Jacques Nienaber: 'I lost a lot of time with my family, that's why I made the decision'
Head coach Leo Cullen, left, and senior coach Jacques Nienaber during a Leinster Rugby media conference at UCD in Dublin. Photo by Brendan Moran/Sportsfile
Jacques Nienaber walked in for his first Leinster press conference on Tuesday and he wasn’t looking back.
The natural impulse was to ask for his reflections on a World Cup where his Springbok side retained their title but he had already cut that cord adrift.
“No, it's gone! Water under the bridge,” he explained just seconds after sitting down.
“The past is the past and the future… You can't change that. One day when you're older maybe you'll enjoy the memories, but it's done.”
Memories. The future. The present. Being present. This is actually the nub of the reason why he is here now in Dublin preparing for Leinster’s opening Champions Cup game against La Rochelle at the weekend and not back home plotting a hat-trick of global conquests.

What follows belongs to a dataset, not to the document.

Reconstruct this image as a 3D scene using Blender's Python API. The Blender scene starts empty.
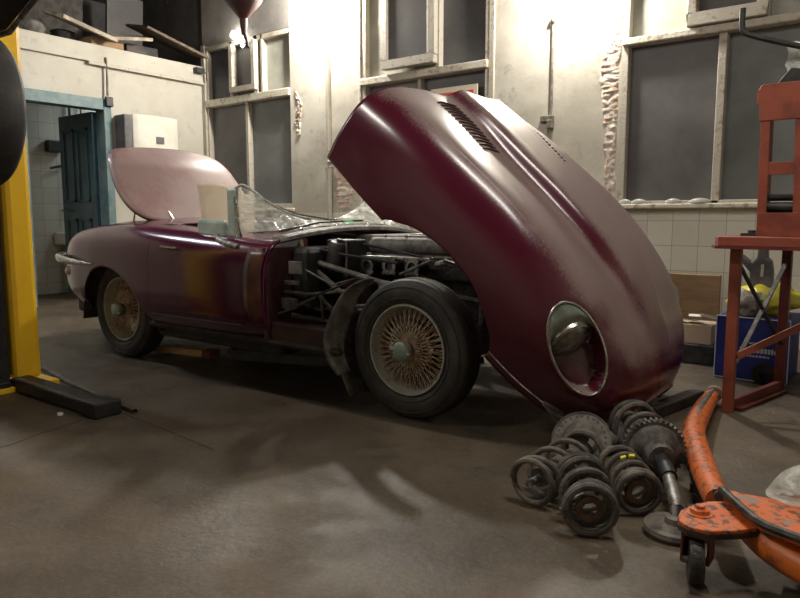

Like, why Leinster and why now? Why leave the Boks at the peak of their powers? And why would their World Cup winning coach take a job as ‘senior coach’ alongside/under Leo Cullen and not look to be the main man at another Test-level gig?
The answer spools over 600 words and it boils down to time. The 2023 Test season spanned just 13 matches but one of his sons pointed out that he had spent six months and a day of the calendar year to that point away from his home in Cape Town.
So, while Leinster have close to 40 games per season, he can still go home to have dinner with his wife after training. Or he can take up an invitation from his daughter to go see her play netball on a Saturday afternoon.
“I just felt I had lost a lot of time with my family. That's why the decision was made in January/February. My wife said, ‘listen, I don't think we can do another four years of this’. The kids said, ‘dad, we need you at home’.”
That’s where Leinster came in. He needed a change but didn’t want to lose his cutting edge. He needed somewhere he would be challenged, somewhere with big expectations, and this was what he told Rassie Erasmus and the South African union.
“They were happy with it. They gave me their blessing and then, when the opportunity came up, we announced it as quickly as possible because it was never for me [that] I didn't want to work in South Africa anymore.
“There was other offers from other internationals. It wasn't for me to change, or to move, or to come north. It wasn't anything like that. It was just that I needed to get away from international rugby. That was the reason.”
He’s already neck-deep in the club scene.
The players have rhapsodised over a man who was using their own in-house jargon and technical terms on day one last week and he loved everything about his first game, away to Connacht, even the bitter cold, the double-layer socks and the banter with the locals.

He feels at home at Leinster where the expectations shouldered and the standards in preparation and coaching and a squad that demands the best of themselves and everyone else feels very much like the collective he has left behind.
“I don't think mediocracy is something they will endure, so the product I have to deliver as a coach should not be mediocre. Yes, it doesn't mean there won't be failures, [but] you must be well-prepared as much as you can in the timeframe that you have available.”
Most of his career to date has spent as Rassie Erasmus’ right hand. One of the challenges in Dublin will be working his own, compatible groove in the Cullen coaching ticket and a massive part of this will be his expertise in the defensive brief.
“Let me start this way,” he explained, “I don’t think you can copy and paste.”
The blitz that the Boks bring is dependent on a specific set of players with their own skillsets and athletic profiles. Some of Leinster’s will be better, others not as good, in those areas but Nienaber will point out that the Munster team he helped coach defended differently too.
The fact that he is coming to grips with all this mid-season isn’t ideal, and he admits that the process of figuring it all out will be the frustrating part, but some things stay the same regardless of nationality or team colours.
That narrative about Leinster and Ireland having trouble with the biggest boys? Nienaber counters by explaining that Ireland’s pack was ever so slightly the heavier when they faced the Springboks in Paris back in September.
The goal remains the same too.
His South African side clinched a World Cup by winning all of their three knockout games by a single point. Leinster have let slip their last four trophy bids by a combination of six points. And many of their players lost to New Zealand in a one-score game two months ago.
If there is a secret to that success he isn’t sharing it. Luck, he says, is oftentimes the grain of sand that tilts the scales. Or one moment, like when Cheslin Kolbe charged down that Thomas Ramos kick in the quarter-final win against France.
“Sometimes you’re one foot away. Maybe a pass sticks and you score and you win and nobody will ask questions. But sometimes you knock the ball and it just didn’t go your way. You lose and everybody will ask questions. Sometimes you just need a little bit of luck.
“The thing is, in big games, it’s going to be that tight and you must try and play the big points well, if I can put it like that and you must try and nail the big points.
"Hopefully I can add value to that, but there is no silver bullet.”